In any way, curvature has no relation whatsoever with existence of tubular neighborhoods (more precisely, you cannot give sufficient conditions for existence of a uniform tubular neighborhood in terms of curvature bounds, I'm general). Your problem is deeply related with the regularity of the distance from the submanifold. In fact, you can easily build the tubular neighborhoods using the gradient flow of the distance function from the submanifold, which is as smooth as the submanifold in a neighborhood of the latter. To this regard, I can also suggest you to give a look at this paper : Foote, Robert L., Regularity of the distance function, Proc. Am. Math. Soc. 92, 153-155 (1984). ZBL0528.53005.

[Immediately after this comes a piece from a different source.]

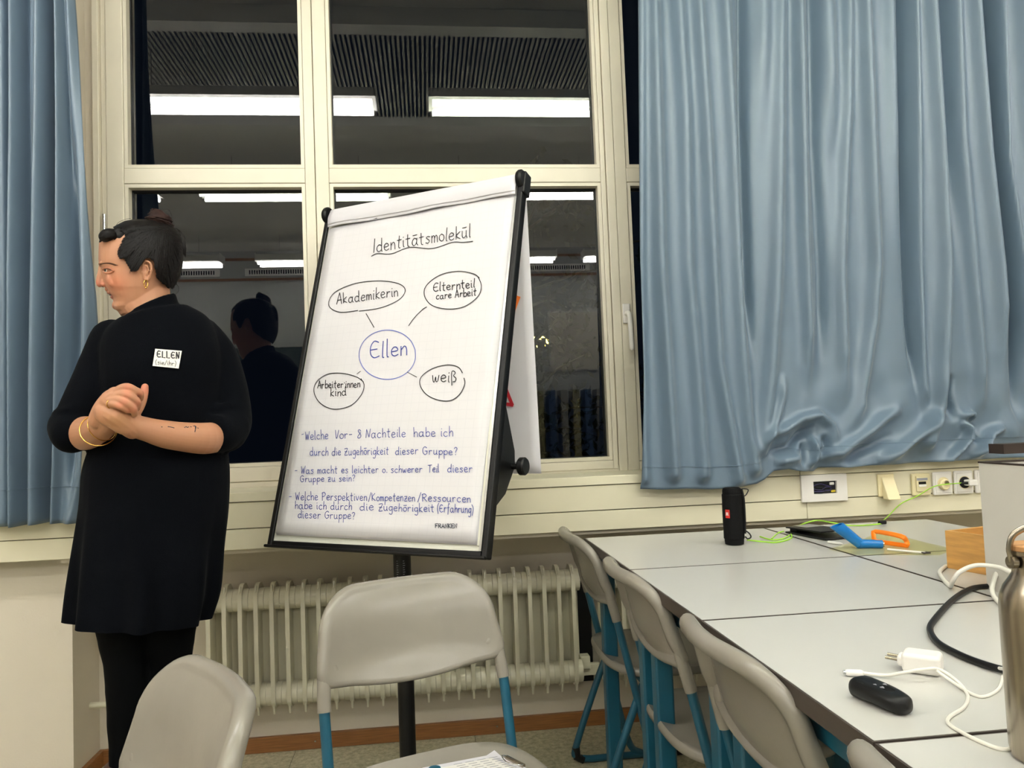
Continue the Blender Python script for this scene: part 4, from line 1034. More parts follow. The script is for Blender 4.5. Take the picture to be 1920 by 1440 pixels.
t = MB().tube([a, lerp(a, b_, .8), b_], [.0035, .0035, .0012], 10).build('pen', M['white'], smooth=True); props(t, 'thin white pen lying between the black tablet and the blue plastic piece', 'pen')
# blue plastic handle lying bent
t = thing('blackboard_ruler_grip', tuple(atZ(1611, 1030, TZ)), 0, 'bent blue plastic handle piece with an open raised end', 'handle')
J = atZ(1612, 1028, TZ); E1 = atZ(1655, 1028, TZ); J.z = TZ + .012; E1.z = TZ + .010
tipp = atP(1569, 985, Vector((J.x, J.y, 0)), Vector((0, 1, 0)))
d = (tipp - J); dn = d.normalized(); sd = Vector((0, 1, 0)); 
m = MB(); 
Wd = .021; th = dn.cross(sd).normalized()
rg = []
for k, tt in enumerate(np.linspace(0, 1, 8)):
    c_ = J + d * tt; h_ = lerp(.0125, .0155, tt)
    rg.append([c_ + sd * Wd / 2 * math.cos(a) + th * h_ * math.sin(a) + (dn * (.010 * math.sin(a)) if k == 7 else Vector()) for a in [i * 2 * PI / 20 for i in range(20)]])
rg.append([lerp(rg[-1][i], J + d, .25) for i in range(20)]); rg.append([p - dn * .03 for p in rg[-1]])
m.rings(rg); m.build('raised_grip', M['bluep'], t, smooth=True)
MB().tube([J + Vector((-.004, 0, -.001)), J + Vector((.012, 0, -.002)), lerp(J, E1, .6), E1], [.012, .0115, .0105, .010], 16).build('base', M['bluep'], t, smooth=True)
MB().tube([E1, E1 + Vector((.004, -.002, 0))], .0062, 12).build('metal_tip', M['steel'], t, smooth=True)
# clear yellow set square with orange handle
P = [atZ(*q, TZ + .002) for q in ((1555, 1030), (1620, 1012), (1650, 996), (1742, 1020), (1790, 1030), (1762, 1040), (1610, 1040))]
t = thing('set_square', tuple(atZ(1670, 1025, TZ)), 0, 'large transparent yellowish set square with an orange grip', 'set square')
m = MB(); m.prism([(q.x, q.y, TZ + .001) for q in P], (0, 0, 0), (0, 0, .003)); m.build('plate', M['clearplastic'], t)
C1, C2 = atZ(1640, 1018, TZ), atZ(1702, 1027, TZ); up_ = Vector((0, 0, .024)); C1.z = C2.z = TZ + .004
pth = [C1, C1 + up_ * .6 + Vector((.001, .004, 0)), C1 + up_ + Vector((.008, .008, 0)), C2 + up_ + Vector((-.012, .008, 0)), C2 + up_ * .5 + Vector((0, .004, 0)), C2]
m = MB(); pth = spline(pth, 3) 
m.tube(pth + [lerp(C2, C1, k / 5) for k in range(1, 5)], .0042, 8, closed=True, flat=1.6); o = m.build('orange_grip', M['orangep'], t, smooth=True); o['label'] = 'orange grip'
a, b_ = on(1664, 1030, .003), on(1738, 1037, .003)
o = MB().tube([a, lerp(a, b_, .95), b_], [.0028, .0028, .001], 10).build('pen', M['white'], smooth=True); props(o, 'thin white pen lying on the set square', 'pen')
q = on(1735, 1034, .006); MB().box(q.x - .008, q.x + .008, q.y - .008, q.y + .008, TZ + .004, TZ + .007).build('label_sticker', M['darkbrown'], t)
# open beech wood box
q0 = atZ(1776, 1065, TZ); x0, y0 = q0.x, q0.y
t = thing('wooden_box', (x0 + .08, y0 - .09, TZ), 0, 'open beech wood box standing behind the tall grey box', 'box')
RM = Matrix.Translation((x0, y0, TZ)) @ Matrix.Rotation(math.radians(-90 + 14), 4, 'Z')
wL, dL, hL, tk = .185, .13, .080, .008
for nme, bx_ in (('side', (0, wL, 0, tk, 0, hL)), ('side', (0, wL, dL - tk, dL, 0, hL)), ('side', (0, tk, tk, dL - tk, 0, hL)), ('side', (wL - tk, wL, tk, dL - tk, 0, hL)), ('bottom', (tk, wL - tk, tk, dL - tk, .001, .008))):
    MB().box(*bx_, mat=RM).build(nme, M['beech'], t, bevel=.001)
# tall grey box with dark top rim
q0 = atZ(1851, 1104, TZ); x0, y0 = q0.x, q0.y
t = thing('grey_storage_box', (x0 + .15, y0 - .2, TZ), 0, 'tall light grey box with a dark top rim, cut by the right edge', 'box')
H_ = atY(1838, 865, y0).z - TZ - .003; D_ = .26
RM = Matrix.Translation((x0, y0, TZ)) @ Matrix.Rotation(math.radians(-90), 4, 'Z')
for bx_ in ((0, .42, 0, .006, 0, H_), (0, .006, .006, D_, 0, H_), (0, .42, D_ - .006, D_, 0, H_), (.414, .42, .006, D_ - .006, 0, H_), (.006, .414, .006, D_ - .006, .004, .008)):
    MB().box(*bx_, mat=RM).build('side_panel', M['grey'], t)
m = MB(); m.box(-.001, .421, -.001, .008, H_, H_ + .003, mat=RM); m.box(-.001, .008, .008, D_, H_, H_ + .003, mat=RM); m.box(-.001, .421, D_ - .008, D_ + .001, H_, H_ + .003, mat=RM); m.build('rim', M['darkbrown'], t)
a = atY(1878, 833, 1.56)
o = MB().box(a.x, a.x + .30, 1.555, 1.60, a.z - .021, a.z).build('end_cap', M['darkbrown']); 
o.name = 'display_stand'; props(o, 'dark brown bar on a grey upright rising behind the tall grey box', 'stand')
MB().box(a.x + .10, a.x + .28, 1.558, 1.598, TZ + .001, a.z - .0215).build('upright', M['grey'], o)
# steel bottle
bxp = Vector((.590, .705, TZ))
t = thing('steel_bottle', tuple(bxp), 0, 'brushed steel drinking bottle with bamboo cap and carrying loop at the right edge', 'bottle')
# the bottle is lathed
MB().lathe([(.001, 0.0000), (.030, 0.0000), (.0335, 0.0027), (.0350, 0.0106), (.0355, 0.1062), (.0355, 0.1460), (.0345, 0.1558), (.031, 0.1655), (.0255, 0.1735), (.0225, 0.1788), (.0215, 0.1841), (.0215, 0.1965), (.001, 0.1965)], bxp, 48).build('body', M['steel'], t, smooth=True)
MB().lathe([(.001, 0.1969), (.024, 0.1969), (.0255, 0.1982), (.0255, 0.2018), (.001, 0.2018)], bxp, 40).build('cap', M['steel'], t, smooth=True)
MB().lathe([(.001, 0.2020), (.0238, 0.2020), (.0238, 0.2062), (.0225, 0.2075), (.001, 0.2075)], bxp, 40).build('bamboo_lid', M['cork'], t, smooth=True)
pth = spline([bxp + Vector((-.0265, 0, 0.1912)), bxp + Vector((-.0285, 0, 0.2053)), bxp + Vector((-.022, 0, 0.2186)), bxp + Vector((0, 0, 0.2252)), bxp + Vector((.022, 0, 0.2186)), bxp + Vector((.0285, 0, 0.2053)), bxp + Vector((.0265, 0, 0.1912))], 6)
MB().tube(pth, .0018, 10, flat=1.9).build('carrying_loop', M['steel'], t, smooth=True)
for s_ in (-1, 1): MB().lathe([(.001, -.003), (.006, -.003), (.006, 0.0027), (.001, 0.0027)], bxp + Vector((s_ * .0265, 0, 0.1912)), 16, 'x').build('pivot', M['steel'], t, smooth=True)
# presenter remote
A_, B_ = atZ(1608, 1296, TZ + .004), atZ(1704, 1338, TZ + .004); dd = (B_ - A_); A_ = A_ - dd * .02; B_ = B_ + dd * .0
e1 = dd.normalized(); e2 = Vector((-e1.y, e1.x, 0)); L = (B_ - A_).length
t = thing('presenter_remote', tuple((A_ + B_) / 2), 0, 'black presentation remote lying on the grey table near the chair', 'remote')
rg = []
for tt in np.linspace(0, 1, 22):
    w_ = .0185 * (1 - abs(2 * tt - .85) ** 4 * .30); end = min(1, math.sqrt(max(0.0, 1 - (abs(2 * tt - 1)) ** 9)) + .12); w_ *= end
    h_ = (.0125 - .003 * tt) * end; zc = TZ + .0115 - .0015 * tt + .002 * math.sin(PI * tt)
    rg.append([A_ + e1 * L * tt + e2 * w_ * math.copysign(abs(math.cos(a)) ** .75, math.cos(a)) + Vector((0, 0, zc - A_.z + h_ * math.copysign(abs(math.sin(a)) ** .8, math.sin(a)))) for a in [i * 2 * PI / 28 for i in range(28)]])
MB().rings(rg).build('body', M['black'], t, smooth='all')
m = MB()
for tt, ss, sc in ((.52, .28, 1), (.60, -.25, 1), (.47, -.3, .8)):
    c_ = A_ + e1 * L * tt + e2 * .0185 * ss; c_.z = TZ + .0235
    m.prism([c_ + e1 * .0028 * sc, c_ - e1 * .0018 * sc + e2 * .0022 * sc, c_ - e1 * .0018 * sc - e2 * .0022 * sc], (0, 0, -.001), (0, 0, .0006))
m.build('arrow_marks', M['greyprint'], t)
m = MB(); c_ = A_ + e1 * L * .56; c_.z = TZ + .0215; m.ell(c_, [e1 * .016, e2 * .009, Vector((0, 0, .0022))], 24, 8); m.build('button_pad', M['black_matte'], t, smooth='all')
# white plug charger
c0 = atZ(1690, 1262, TZ); e1 = (atZ(1762, 1272, TZ) - c0).normalized(); e2 = Vector((-e1.y, e1.x, 0))
t = thing('plug_charger', tuple(c0), 0, 'small white plug-in phone charger lying on the table beside the black cable', 'charger')
slab(c0, e1, e2, .046, .036, TZ + .0005, TZ + .026).build('body', M['white'], t, bevel=.006, seg=4)
slab(c0 - e1 * .006 + e2 * .006, e1, e2, .010, .024, TZ + .006, TZ + .020).build('plug_face', M['white'], t, bevel=.004, seg=3)
for s_ in (.010, .026): MB().tube([c0 + e2 * s_ + Vector((0, 0, .014)) - e1 * .004, c0 + e2 * s_ + Vector((0, 0, .015)) - e1 * .020], .0021, 10).build('plug_pin', M['steel'], t, smooth=True)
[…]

Ah, and indeed, the magnificent
Gray, Alfred, Tubes, Redwood City, CA etc.: Addison-Wesley Publishing Company. xii, 283 p. (1990). ZBL0692.53001.
The condition $\mathcal P(\epsilon)$ is needlessly complicated. It's always true without passing to components.
Let $U$ be a tubular neighborhood of $S$ diffeo to $[-1,1]\times S$. Let $\pi: U\to \mathbb R$ be the projection onto the first factor. Let $V=f^{-1}(U)$. Then $V$ is compact and the transversality assumption is equivalent to $h=\pi\circ f$ not having critical points in $V$. Therefore $V=h^{-1}([-1,1])$ is a product by standard Morse theory. The same works for $h^{-1}([0,\epsilon])$ for any $\epsilon$.
Best Answer
The answer to your question depends on whether you are looking for a tubular neighborhood in the general differential topological sense or the more restrictive geometric sense. The answer in the topological sense is Yes, but in the geometric sense the answer in general is No. These two conceptions may coincide for $C^2$ submanifolds, but for $C^1$ submanifolds the construction is a bit more subtle, or non-canonical, as I will elaborate below.
A $C^1$ submanifold $M\subset R^n$ may not have any neighborhoods fibrated by normal vectors. So $C^1$ submanifolds do not in general have canonical tubular neighborhoods generated by the exponential map, and "radius" of the neighborhood does not really make sense; however, they still have a tubular neighborhood in the topological sense, i.e., a $C^1$ embedding of the normal bundle which extends that of $M$, as the zero section of the bundle. These may be constructed as follows.
The fastest way to construct a topological tubular neighborhood for $M$ is by noting that there exists a $C^1$ diffeomorphism $\phi\colon R^n\to R^n$ such that $\phi(M)$ is $C^\infty$ (e.g., see Thm. 3.6 in Chap. 2 of Hirsch's book). Then $\phi(M)$ is going to have a tubular neighborhood $U$ in the standard sense, obtained by applying the inverse function theorem to the exponential map (or taking the union of all sufficiently short normal vectors), and $\phi^{-1}(U)$ yields the desired tubular neighborhood of $M$ (which will be $C^1$-diffeomorphic to the normal bundle).
An example of a $C^1$ submanifold without a neighborhood fibrated by normals may be constructed as follows. Take an ellipse in $R^2$, which is not a circle, and let $M$ be the inner parallel curve of the ellipse which passes through the foci. Then $M$ will be $C^1$, but it will not have a tubular neighborhood in the geometric sense. Indeed, the nearest point projection map into $M$ will not be one-to-one in any neighborhood of $M$.